Of course I am simplifying here (an inclination into which it is easy to let oneself slip). Many genres of theater exist that are not dramas; and there are even tragedies without death, such as Bérénice, in which nothing happens except a moral laceration. Can one say, for all that, that the pinnacles are not reached in it? I don’t think one can seriously maintain this, but it is not carrying things to extremes to affirm that death is never altogether absent when true theater is involved, whatever the appearances may be.

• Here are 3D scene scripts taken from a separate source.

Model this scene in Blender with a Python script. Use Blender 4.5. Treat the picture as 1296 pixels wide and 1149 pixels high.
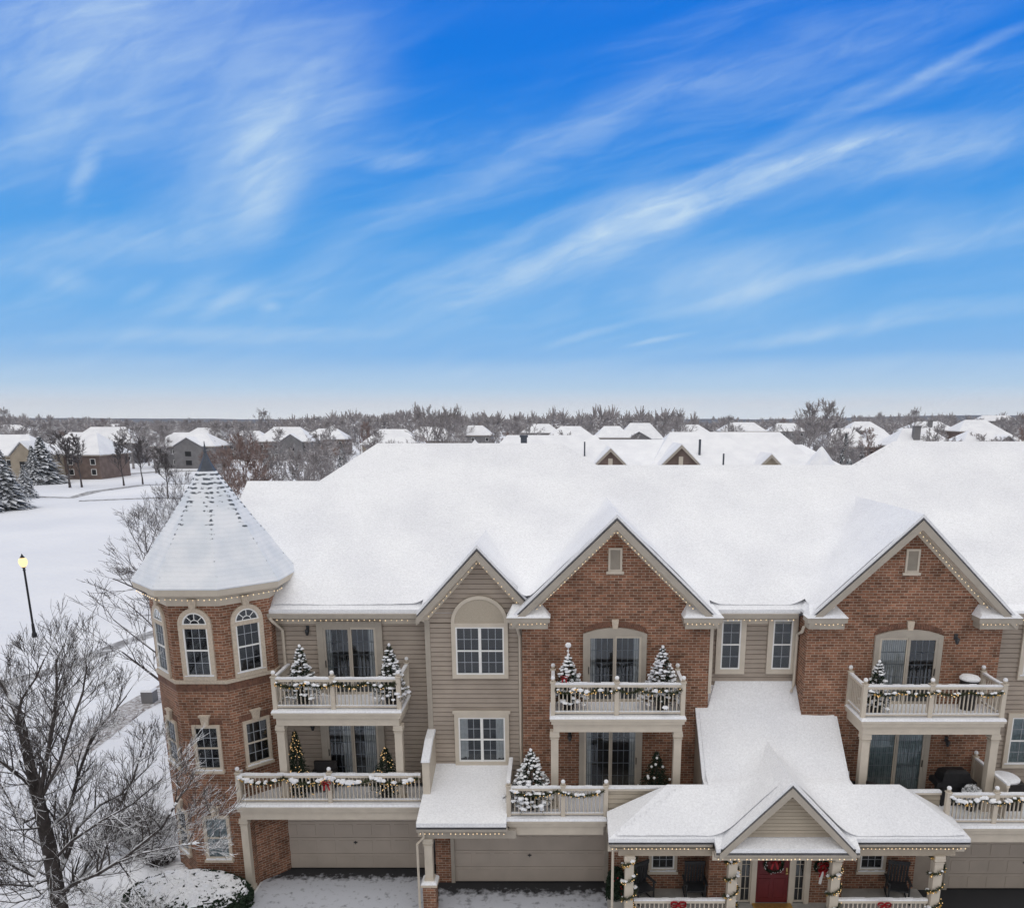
import bpy, bmesh, math, random
from math import radians, sin, cos, pi, sqrt, atan2, tan
from mathutils import Vector, Matrix, noise

for o in list(bpy.data.objects): bpy.data.objects.remove(o)
S = bpy.context.scene
C = S.collection
# ------------------------------------------------------------------ camera
H = 14.9                     # camera height (a drone), metres
F = 1000.0; CX, CY = 705.0, 764.0      # focal length and principal point in photo pixels (1296 wide)
PITCH = math.atan(0.236)
cd = bpy.data.cameras.new('camera'); cam = bpy.data.objects.new('camera', cd); C.objects.link(cam)
cam.location = (0, 0, H); cam.rotation_euler = (pi/2 - PITCH, 0, 0)
cd.sensor_fit = 'HORIZONTAL'; cd.sensor_width = 36; cd.lens = 36*F/1296
cd.shift_x = (648-CX)/1296; cd.shift_y = (CY-574.5)/1296
cd.clip_start = 0.1; cd.clip_end = 9000
S.camera = cam

def ray(px, py):
    u = (px-CX)/F; v = (CY-py)/F
    return Vector((u, cos(PITCH)+v*sin(PITCH), -sin(PITCH)+v*cos(PITCH)))
def at(px, py, Y=None, Z=None):
    """real position of something seen at photo pixel px, py and known to stand Y metres ahead (or at height Z)"""
    d = ray(px, py)
    t = Y/d.y if Y is not None else (Z-H)/d.z
    return Vector((d.x*t, d.y*t, H+d.z*t))

# ------------------------------------------------------------------ world
S.view_settings.view_transform = 'Standard'; S.view_settings.look = 'None'
S.view_settings.gamma = 1; S.view_settings.exposure = -.15
W = bpy.data.worlds.new('World'); S.world = W; W.use_nodes = True
nt = W.node_tree; nt.nodes.clear()
def N(t, **k):
    n = nt.nodes.new(t)
    for a, b in k.items(): setattr(n, a, b)
    return n
def L(a, b): nt.links.new(a, b)
def wmath(op, a, b=None, c=None, clamp=False):
    n = N('ShaderNodeMath', operation=op, use_clamp=clamp)
    for i, x in enumerate((a, b, c)):
        if x is None: continue
        if isinstance(x, (int, float)): n.inputs[i].default_value = x
        else: L(x, n.inputs[i])
    return n.outputs[0]
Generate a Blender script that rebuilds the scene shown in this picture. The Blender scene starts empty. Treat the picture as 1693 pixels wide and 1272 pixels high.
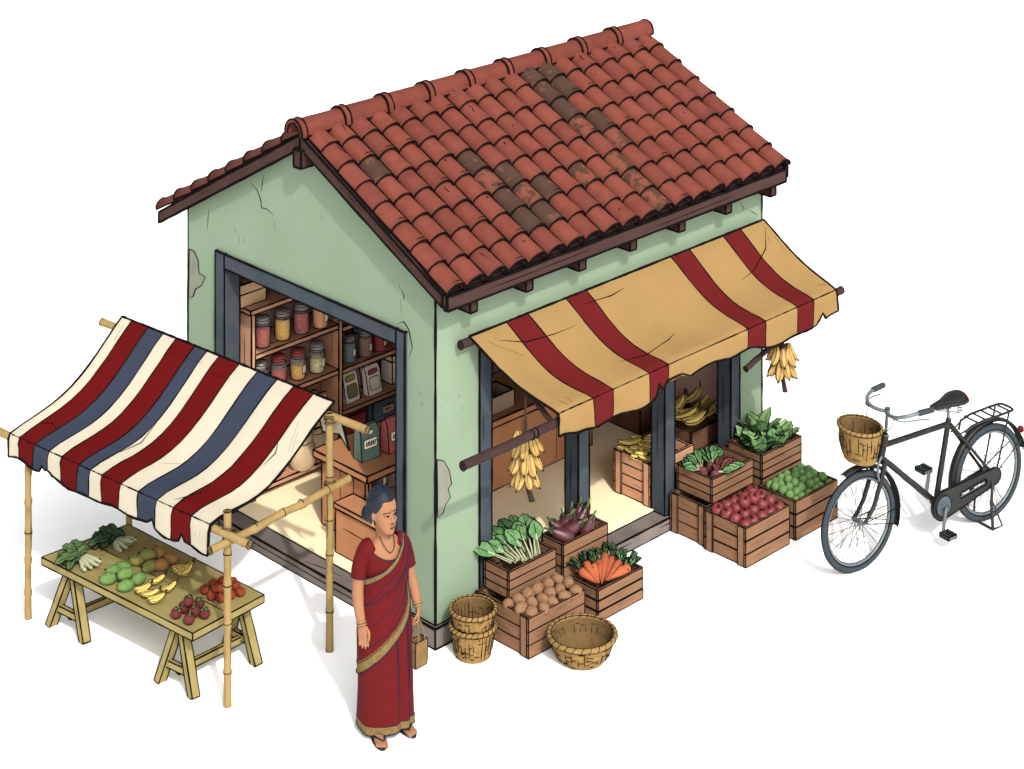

It is all too easy to show that a broadly comical play in which one sees men and women reduced to the state of mere puppets (whether their identity becomes uncertain because of misunderstandings, or their caricature appearance turns them into ambiguous characters, half masqueraders and half demons, like homosexuals leading their sabbaths dressed in evening gowns, or whether they become the unfortunate playthings of the intermeshing machinery of chance or of another character’s malice), a vaudeville or a farce, even a revue of naked women (with stupid gestures, plastery makeup, and tawdry finery) or simply a spectacle whose banality and poverty appear degrading—it is all too easy to show that, being in some way the negatives of tragedy—ludicrous equivalents of what is, on a serious level, the implementation of a destiny operating on human beings with moral depredation or ravages profound enough to signify a moral death—they contain that death which I consider essential to theater. One can also say that death is no stranger to classical plays constructed according to the rule of the three unities, whatever may be their subject, since their action, governed by the rhythm of the sun, develops as the day progresses and finishes in the night, like a human life shown foreshortened. Most difficult will be to include, for instance, the comedy of manners in this system, or any sort of modern comedy, unless one excludes them without qualms and denies them, on principle, the attribute of “true theater.” I would be tempted to solve the problem this way if there were not also the comedies of Shakespeare, among other examples of plays that ignore the three unities and are not light comedies or farces but could nevertheless not, without crude philistinism, be ignored.